I was telling Kristina tonight that my head remains in the clouds in the sense of there being a thick *cumulonimbus
of uncertainty about my future hovering low and heavy. This is an unfamiliar sensation as up until now I almost always had someone to depend on no matter where I went - mom, Lena, Mig - evryone is moving on and really once this over I'm pretty much on my own. I only get around to this blog late at night, when tiredness and fatigue have stolen my train of though - you deserve to know more details, I appologise and shall expound on the morrow.

good night

Thursday, March 10, 2005

Prelude

Can she keep this up???

That's a good question posted on my bro's blog. I'm the one who get's all excited about something, with hopes and aspirations of great things. I am the dreamer who doesn't realise how much work goes into making my dream real, till reality kicks in and the need to apply myself is understood usually then the novelty begins to quickly fade and the inspiration follows suit. But, it's something I recognise as weakness and intend to change!!

I have no idea if anyone who I haven't already told will ever stumble across this poor excuse for ramblings, but really I care little! This is my avenue to express to MYSELF first and foremost what's going on in my little world, to bitch about too if I must, and to allow those who care to know about it too and follow me in a new journey my life seems to be taking.

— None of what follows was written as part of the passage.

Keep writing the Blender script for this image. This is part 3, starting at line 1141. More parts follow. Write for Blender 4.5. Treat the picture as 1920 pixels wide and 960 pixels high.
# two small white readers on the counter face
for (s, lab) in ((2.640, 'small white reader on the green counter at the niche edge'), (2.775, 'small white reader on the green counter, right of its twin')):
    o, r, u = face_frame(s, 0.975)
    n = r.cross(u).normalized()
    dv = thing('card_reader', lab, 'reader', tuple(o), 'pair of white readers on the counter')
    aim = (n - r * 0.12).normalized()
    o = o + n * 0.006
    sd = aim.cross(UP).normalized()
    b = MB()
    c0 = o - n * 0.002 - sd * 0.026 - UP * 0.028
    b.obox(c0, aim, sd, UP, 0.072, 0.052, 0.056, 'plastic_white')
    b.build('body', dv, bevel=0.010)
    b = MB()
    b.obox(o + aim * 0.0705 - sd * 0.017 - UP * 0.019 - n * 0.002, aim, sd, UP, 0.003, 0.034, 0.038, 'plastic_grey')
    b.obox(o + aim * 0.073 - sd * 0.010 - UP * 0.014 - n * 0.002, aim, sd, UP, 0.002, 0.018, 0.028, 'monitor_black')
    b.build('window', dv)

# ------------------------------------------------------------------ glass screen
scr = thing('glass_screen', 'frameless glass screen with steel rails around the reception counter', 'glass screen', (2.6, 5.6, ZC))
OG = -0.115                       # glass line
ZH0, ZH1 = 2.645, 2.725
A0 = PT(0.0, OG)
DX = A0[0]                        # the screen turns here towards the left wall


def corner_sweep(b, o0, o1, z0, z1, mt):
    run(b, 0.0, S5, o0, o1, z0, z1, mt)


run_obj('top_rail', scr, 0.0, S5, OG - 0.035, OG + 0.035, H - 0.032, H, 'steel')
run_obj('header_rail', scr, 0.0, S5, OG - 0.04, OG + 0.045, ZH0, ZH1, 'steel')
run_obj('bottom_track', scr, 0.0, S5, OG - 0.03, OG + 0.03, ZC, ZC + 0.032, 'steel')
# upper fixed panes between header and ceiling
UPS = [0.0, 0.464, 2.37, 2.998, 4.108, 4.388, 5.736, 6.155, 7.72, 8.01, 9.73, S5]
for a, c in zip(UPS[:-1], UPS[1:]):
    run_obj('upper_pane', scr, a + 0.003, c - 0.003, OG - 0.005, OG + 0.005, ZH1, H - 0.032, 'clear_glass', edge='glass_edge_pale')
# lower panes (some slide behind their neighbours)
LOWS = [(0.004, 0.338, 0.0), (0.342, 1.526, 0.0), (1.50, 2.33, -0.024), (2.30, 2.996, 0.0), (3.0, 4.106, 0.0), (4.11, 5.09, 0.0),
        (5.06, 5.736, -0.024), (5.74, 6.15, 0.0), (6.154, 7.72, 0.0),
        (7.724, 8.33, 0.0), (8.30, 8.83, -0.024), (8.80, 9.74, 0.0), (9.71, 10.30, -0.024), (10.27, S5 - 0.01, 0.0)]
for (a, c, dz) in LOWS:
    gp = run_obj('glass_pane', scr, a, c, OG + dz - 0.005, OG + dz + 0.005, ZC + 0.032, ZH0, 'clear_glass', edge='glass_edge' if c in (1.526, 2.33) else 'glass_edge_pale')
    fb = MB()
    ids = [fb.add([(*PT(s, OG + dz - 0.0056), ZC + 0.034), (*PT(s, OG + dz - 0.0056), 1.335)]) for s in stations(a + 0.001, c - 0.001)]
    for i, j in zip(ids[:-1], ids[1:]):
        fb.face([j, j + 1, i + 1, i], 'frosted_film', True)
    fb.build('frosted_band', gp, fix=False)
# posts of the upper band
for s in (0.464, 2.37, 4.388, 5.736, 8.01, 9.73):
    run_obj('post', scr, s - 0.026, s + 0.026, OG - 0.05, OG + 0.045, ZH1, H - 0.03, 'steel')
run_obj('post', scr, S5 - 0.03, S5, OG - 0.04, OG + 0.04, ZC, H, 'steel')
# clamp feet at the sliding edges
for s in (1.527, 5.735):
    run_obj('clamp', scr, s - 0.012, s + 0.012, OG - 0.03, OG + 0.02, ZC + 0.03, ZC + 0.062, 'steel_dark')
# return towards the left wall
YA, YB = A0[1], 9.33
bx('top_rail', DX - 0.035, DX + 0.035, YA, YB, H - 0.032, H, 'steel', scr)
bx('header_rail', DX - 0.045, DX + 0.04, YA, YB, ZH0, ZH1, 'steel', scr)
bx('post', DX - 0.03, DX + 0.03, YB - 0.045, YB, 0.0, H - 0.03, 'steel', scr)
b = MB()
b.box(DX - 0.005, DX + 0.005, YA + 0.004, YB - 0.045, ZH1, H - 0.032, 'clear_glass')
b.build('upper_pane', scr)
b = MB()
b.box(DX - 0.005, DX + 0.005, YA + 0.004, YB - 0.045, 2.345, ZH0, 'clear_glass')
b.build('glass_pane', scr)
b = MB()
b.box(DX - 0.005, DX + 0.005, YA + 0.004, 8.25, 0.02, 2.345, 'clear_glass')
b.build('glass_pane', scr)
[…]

I now take it on as yet another challenge to myself to prove that I can rise above my weak nature and create good habits of discipline.

Ok now to get on with this blog and say what I really should be saying! Good luck to me!

Wednesday, March 09, 2005

Woooooohoooooo

welcome, welcome one and all to my first and most humble blog. I HAVE A BLOG! I HAVE A BLOG! *skips around the room* I like-a-to-say, holy crap! I am now up there (or down there) with the elite (or losers) of the world of cyber. Yaaaay.

I am exceptionally tired tonight, which is possibly where my enthusiasm to create this came from.